Day 1: Finding Strength in Past Pain- Lessons from Childhood Bullying
Middle school can be a battleground of emotions and social hierarchies. As a self-assured 42-year-old woman, I recently found myself sharing a painful memory with my son—a story about bullying I experienced decades ago but still remember with striking clarity.
"Kids have been mean forever," I told him. "They pick on others for things they can't control."
I explained how puzzling it was that certain classmates targeted me despite our minimal interaction. What stands out most vividly in this memory isn't the hurt, but my father's response—how he quietly went to the park pavilion and sanded down benches where hurtful words about me had been carved, ensuring I wouldn't have to see them.
The Lasting Impact of Bullying
Research consistently shows that bullying experiences can have profound, long-lasting effects. According to a meta-analysis published in JAMA Psychiatry, individuals who experienced bullying in childhood have significantly higher rates of depression and anxiety in adulthood compared to those who weren't bullied (Ttofi et al., 2011).
What's particularly striking is how these memories persist. A 2015 study in the Journal of School Psychology found that adults can recall bullying incidents from their youth with remarkable detail, even decades later—exactly as I experienced when sharing my story with my son (Carlisle & Rofes, 2015).
Protection vs. Empowerment
My father's response—removing the visible evidence of bullying—represents one approach to supporting children through these difficult experiences. His protective instinct was to shield me from further pain by literally erasing the hurtful words.
Current research suggests a balanced approach. A 2019 study in the Journal of Adolescent Health indicates that while parental protection is important, building resilience through guided problem-solving may have more lasting positive effects (Hinduja & Patchin, 2019). The ideal parental response combines validation, practical support, and gradually equipping children with skills to handle future challenges.
Breaking the Cycle
One reason I shared this story with my son was to demonstrate that bullying isn't new—and that there's life beyond these painful experiences. Research from the American Psychological Association shows that children who understand bullying behaviors are often driven by the bully's own insecurities are better equipped to depersonalize these experiences (Bradshaw, 2015).
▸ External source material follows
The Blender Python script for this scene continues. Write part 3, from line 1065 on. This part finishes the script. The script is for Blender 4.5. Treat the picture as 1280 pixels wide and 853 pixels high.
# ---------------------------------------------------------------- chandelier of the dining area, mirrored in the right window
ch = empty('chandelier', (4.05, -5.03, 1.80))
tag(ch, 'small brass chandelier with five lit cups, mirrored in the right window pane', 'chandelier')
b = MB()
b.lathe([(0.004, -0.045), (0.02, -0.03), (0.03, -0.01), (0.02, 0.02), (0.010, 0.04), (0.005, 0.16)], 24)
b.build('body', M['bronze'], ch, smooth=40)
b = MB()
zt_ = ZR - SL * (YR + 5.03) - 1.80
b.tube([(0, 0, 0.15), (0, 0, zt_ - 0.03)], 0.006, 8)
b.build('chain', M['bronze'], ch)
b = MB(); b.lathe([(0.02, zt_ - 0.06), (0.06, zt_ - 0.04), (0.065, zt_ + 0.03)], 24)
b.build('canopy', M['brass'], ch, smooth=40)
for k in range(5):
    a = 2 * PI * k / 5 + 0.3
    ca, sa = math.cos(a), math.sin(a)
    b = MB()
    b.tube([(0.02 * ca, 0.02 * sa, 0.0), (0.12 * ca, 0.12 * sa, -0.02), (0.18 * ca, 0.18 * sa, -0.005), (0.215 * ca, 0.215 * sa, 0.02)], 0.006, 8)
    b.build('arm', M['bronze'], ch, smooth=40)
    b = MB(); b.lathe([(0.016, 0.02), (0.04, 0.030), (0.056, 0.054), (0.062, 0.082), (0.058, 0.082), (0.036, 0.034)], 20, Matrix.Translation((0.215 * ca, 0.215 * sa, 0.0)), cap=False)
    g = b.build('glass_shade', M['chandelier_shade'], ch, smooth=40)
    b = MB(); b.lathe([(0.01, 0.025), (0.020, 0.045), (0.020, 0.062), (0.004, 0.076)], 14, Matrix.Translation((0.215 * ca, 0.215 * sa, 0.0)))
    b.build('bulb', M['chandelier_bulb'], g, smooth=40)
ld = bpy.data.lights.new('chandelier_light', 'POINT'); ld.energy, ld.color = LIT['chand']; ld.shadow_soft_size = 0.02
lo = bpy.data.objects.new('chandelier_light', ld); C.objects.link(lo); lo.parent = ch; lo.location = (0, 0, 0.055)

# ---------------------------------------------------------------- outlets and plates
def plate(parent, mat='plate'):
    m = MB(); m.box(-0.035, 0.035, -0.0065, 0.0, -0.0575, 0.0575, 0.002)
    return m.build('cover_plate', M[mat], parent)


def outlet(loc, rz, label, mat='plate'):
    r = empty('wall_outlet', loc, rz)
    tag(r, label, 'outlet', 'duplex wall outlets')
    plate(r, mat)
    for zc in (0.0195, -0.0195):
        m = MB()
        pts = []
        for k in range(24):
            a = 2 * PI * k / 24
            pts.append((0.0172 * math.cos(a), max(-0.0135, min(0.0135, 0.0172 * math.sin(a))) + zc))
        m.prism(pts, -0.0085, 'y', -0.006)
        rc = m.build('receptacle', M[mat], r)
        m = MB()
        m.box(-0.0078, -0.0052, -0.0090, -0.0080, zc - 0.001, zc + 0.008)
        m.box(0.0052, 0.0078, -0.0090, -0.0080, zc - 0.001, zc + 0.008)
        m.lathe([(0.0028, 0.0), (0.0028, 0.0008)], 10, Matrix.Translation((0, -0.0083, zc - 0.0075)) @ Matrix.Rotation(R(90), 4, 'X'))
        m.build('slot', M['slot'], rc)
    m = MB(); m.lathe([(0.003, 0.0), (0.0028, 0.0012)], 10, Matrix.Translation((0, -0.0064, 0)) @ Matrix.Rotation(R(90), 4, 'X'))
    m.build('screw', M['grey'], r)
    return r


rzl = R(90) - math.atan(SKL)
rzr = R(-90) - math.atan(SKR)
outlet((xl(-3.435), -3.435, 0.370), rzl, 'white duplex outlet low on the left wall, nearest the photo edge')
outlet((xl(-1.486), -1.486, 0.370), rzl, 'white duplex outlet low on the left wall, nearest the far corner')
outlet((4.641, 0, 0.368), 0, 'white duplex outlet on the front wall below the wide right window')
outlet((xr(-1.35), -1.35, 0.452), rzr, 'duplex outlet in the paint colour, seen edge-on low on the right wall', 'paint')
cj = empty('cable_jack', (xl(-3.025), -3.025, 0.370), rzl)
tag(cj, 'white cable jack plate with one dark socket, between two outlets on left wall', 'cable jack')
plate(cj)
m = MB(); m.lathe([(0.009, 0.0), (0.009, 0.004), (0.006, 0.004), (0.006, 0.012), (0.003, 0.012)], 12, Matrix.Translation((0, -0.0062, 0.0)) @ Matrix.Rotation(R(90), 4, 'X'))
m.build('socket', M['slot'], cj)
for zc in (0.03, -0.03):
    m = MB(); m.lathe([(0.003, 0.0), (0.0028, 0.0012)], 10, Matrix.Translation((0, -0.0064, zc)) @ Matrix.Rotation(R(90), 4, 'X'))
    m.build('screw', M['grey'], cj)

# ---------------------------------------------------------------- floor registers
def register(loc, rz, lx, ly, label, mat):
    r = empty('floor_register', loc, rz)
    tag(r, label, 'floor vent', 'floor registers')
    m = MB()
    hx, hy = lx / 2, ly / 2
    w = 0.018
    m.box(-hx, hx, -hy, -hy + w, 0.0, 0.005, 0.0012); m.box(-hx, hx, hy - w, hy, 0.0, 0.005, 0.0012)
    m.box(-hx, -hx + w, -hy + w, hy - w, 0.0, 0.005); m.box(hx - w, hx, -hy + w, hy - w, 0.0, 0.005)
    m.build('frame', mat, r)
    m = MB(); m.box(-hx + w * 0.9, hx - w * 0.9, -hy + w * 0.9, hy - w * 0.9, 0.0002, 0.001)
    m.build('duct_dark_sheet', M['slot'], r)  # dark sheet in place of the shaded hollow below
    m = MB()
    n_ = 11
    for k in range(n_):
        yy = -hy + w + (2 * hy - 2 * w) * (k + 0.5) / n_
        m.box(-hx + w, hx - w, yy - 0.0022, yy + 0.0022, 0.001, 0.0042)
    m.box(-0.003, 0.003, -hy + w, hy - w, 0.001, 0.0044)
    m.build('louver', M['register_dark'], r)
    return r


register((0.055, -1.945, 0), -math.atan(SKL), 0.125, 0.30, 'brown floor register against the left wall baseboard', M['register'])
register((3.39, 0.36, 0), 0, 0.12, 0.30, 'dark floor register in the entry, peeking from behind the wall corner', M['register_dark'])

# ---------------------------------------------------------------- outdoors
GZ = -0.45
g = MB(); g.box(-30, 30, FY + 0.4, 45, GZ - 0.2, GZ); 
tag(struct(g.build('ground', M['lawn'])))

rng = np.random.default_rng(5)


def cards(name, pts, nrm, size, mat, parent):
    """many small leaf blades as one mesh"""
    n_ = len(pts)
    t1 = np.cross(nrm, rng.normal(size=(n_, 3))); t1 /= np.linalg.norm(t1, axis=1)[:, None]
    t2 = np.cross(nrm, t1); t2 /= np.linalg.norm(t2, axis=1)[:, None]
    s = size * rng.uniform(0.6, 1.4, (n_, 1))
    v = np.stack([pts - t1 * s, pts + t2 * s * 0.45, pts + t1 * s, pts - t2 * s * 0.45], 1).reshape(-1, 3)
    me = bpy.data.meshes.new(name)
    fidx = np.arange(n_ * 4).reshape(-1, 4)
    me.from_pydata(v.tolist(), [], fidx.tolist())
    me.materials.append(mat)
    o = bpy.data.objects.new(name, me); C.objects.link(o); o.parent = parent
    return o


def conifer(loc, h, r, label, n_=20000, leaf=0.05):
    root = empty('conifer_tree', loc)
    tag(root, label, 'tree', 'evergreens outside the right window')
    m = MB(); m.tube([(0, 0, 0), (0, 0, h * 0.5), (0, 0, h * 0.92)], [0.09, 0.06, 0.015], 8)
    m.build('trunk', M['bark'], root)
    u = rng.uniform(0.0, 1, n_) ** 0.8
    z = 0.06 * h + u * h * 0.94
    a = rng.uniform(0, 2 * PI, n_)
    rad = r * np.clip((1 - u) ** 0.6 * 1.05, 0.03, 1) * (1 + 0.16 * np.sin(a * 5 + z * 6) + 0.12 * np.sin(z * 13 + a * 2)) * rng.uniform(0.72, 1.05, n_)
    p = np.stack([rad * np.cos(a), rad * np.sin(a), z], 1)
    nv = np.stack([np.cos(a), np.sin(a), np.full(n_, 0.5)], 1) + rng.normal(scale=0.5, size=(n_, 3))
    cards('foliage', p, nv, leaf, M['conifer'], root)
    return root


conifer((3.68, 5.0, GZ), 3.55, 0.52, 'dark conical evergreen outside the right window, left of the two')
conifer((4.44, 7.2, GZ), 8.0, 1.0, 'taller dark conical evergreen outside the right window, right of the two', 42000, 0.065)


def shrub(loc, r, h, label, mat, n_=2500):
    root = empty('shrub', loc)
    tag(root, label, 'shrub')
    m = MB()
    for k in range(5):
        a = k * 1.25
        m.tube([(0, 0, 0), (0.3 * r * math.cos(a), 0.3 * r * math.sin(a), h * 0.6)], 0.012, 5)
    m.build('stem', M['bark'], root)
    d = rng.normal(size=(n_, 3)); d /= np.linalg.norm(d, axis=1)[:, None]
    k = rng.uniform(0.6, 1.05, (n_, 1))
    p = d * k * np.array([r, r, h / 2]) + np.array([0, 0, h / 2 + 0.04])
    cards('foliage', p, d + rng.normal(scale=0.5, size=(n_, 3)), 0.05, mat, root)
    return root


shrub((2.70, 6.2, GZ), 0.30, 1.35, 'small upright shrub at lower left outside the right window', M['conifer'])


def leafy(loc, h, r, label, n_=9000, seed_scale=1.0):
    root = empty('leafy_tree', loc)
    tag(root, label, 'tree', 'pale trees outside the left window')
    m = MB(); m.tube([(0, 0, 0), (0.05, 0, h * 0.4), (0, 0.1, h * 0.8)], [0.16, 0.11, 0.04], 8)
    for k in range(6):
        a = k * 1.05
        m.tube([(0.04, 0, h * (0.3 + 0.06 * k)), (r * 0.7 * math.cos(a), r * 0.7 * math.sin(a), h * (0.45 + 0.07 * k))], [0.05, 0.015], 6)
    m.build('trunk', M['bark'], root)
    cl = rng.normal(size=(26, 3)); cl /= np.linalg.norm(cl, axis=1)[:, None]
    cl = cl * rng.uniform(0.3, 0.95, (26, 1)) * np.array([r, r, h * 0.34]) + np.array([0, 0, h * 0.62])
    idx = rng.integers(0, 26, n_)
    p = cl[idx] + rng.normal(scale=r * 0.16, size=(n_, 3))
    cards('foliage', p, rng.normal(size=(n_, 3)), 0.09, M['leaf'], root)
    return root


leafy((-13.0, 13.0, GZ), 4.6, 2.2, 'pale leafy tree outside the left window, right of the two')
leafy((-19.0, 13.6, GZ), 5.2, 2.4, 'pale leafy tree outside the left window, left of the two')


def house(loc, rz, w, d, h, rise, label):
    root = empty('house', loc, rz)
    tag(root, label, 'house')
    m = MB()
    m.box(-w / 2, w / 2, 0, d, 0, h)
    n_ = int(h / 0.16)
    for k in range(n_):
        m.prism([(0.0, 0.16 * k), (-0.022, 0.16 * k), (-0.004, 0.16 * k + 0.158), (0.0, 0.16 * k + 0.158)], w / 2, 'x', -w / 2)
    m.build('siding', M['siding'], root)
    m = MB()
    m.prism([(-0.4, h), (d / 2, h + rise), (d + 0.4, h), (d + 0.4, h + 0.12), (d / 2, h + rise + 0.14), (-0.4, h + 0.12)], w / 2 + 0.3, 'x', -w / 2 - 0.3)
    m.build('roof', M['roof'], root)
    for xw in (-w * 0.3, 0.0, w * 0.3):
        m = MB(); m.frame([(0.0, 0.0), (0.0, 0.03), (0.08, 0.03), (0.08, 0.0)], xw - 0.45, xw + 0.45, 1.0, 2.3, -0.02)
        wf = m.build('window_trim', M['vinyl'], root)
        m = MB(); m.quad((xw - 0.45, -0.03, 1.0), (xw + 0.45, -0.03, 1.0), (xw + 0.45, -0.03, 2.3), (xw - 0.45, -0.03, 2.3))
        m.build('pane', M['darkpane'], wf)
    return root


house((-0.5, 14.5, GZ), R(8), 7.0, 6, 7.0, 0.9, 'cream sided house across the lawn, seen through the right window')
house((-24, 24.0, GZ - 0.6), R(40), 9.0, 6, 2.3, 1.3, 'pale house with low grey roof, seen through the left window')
By discussing my past experiences openly, I'm participating in what researchers call "narrative reconstruction"—reframing painful memories as part of a larger growth story. A 2018 longitudinal study in Development and Psychopathology found that adults who could integrate childhood bullying experiences into a meaningful personal narrative showed greater psychological well-being than those who remained defined by their victimization (Newman et al., 2018).
From Victim to Self-Assured
The journey from bullied child to self-assured adult isn't automatic. According to research by Wolke and colleagues (2013), the difference often lies in having at least one significant protective factor—whether that's a supportive parent (like my dad), a talent that builds confidence, or even just one solid friendship.
For me, my father's quiet act of sanding away those hateful words taught me something profound: I was worth protecting, even when I couldn't protect myself. That knowledge became a foundation upon which I gradually built my adult confidence.
What We Can Teach Our Children
When I shared my story with my son, I wasn't just reminiscing—I was providing him with tools. Research shows that children whose parents discuss bullying proactively are better prepared to identify and respond to it (Espelage, 2016).
I wanted him to understand several key points that research supports:
Bullying is often about the bully, not the target
Having supportive adults matters tremendously
These painful experiences don't define your entire life
Sometimes you won't understand why you're targeted—and that's okay
The Power of Perspective
At 42, I can look back at that confused middle school girl with compassion. The research confirms what many of us discover through experience: time and distance allow us to recontextualize our painful experiences.
A recent study in the Journal of Counseling Psychology (Gartland et al., 2021) found that adults who can view their childhood bullying experiences through a lens of growth rather than victimhood report higher life satisfaction and lower rates of depression.
What I hope my son learns from my story isn't just about bullying, but about resilience—and how sometimes the heroes in our stories aren't the ones who confront the villains head-on, but those who quietly repair the damage afterward.
Like my father, who simply showed up with sandpaper and determination, making sure his daughter wouldn't have to face those cruel words again.
That's the kind of parent I strive to be now—ready with my own version of sandpaper when needed, but also equipped with the knowledge that helping our children build their own inner strength may be the most powerful gift of all.